The other day I could feel myself struggling with this exact pattern of fear- and worry-based thinking and I began noticing what was happening in my body.  I had a full cold-sweat going, my heart was racing, my breathing shortened, and I knew exactly what was going to happen next if I didn’t do something right away.  My bodies cues for an oncoming panic attack are bold and clear and hard to ignore.  But for many years I did ignore them, and panic attacks didn’t seem to make any sense to me until I changed one over arching habit. 

I stopped acting like fear and worry were who I was, and viewed them as a pair of glasses that can be taken off.

Now I don’t always remember that I can take them off.  Bad habits die hard.  But knowing now that those feelings are optional have given me incentive to train myself to reach out to a close friend and ask her (quite directly)  to give me a gentle nudge to take off the glasses when I can’t do it myself.  So the other day, as my body was giving me every indication that it was going to go into full panic-mode, I messaged her right away and just like clockwork, she reminded me that I didn’t need to be bossed around by my fears and worries. 

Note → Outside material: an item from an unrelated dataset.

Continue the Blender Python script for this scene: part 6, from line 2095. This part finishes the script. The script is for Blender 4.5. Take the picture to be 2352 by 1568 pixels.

She reminded me that I could choose to slow down – to go at a “tortoise pace” she said – and allow that slower pace to be enough of an interruption to take off the glasses.

My heart rate lessened, my cold sweats were replaced with “regular” desert-induced sweats, and a literal fog seemed to lift from my eyes.  I had a choice, and this felt like a profound revelation, in spite of the fact that I had revisited this revelation several times before in my life.  But it’s true!  When you’re in the thick of it and the world feels like it just might implode, it is profound to recognize the choices we have.  We have a choice about what we let in, and in what we let go of, and it’s when we can pause long enough to take off those glasses that those choices come into focus.

We don’t have to participate in fear and worry that doesn’t belong to us. 

We can choose to let those fears and worries go and trust that it will all work out in the end.  My mama used to always tell me, “this too shall pass,” and though as a teenager I couldn’t stand her Buddha-like “advice,” it’s true.  Worry never helped prevent calamity, nor did it ever induce joy, but being present and seeing the world without that lens of fear and worry all the time does make for a more contended and peaceful existence, regardless of the chaos or mayhem around me.

Try pausing long enough to take off your fear- and worry-based glasses, and you may just discover that the peace and happiness you were looking for was there all along.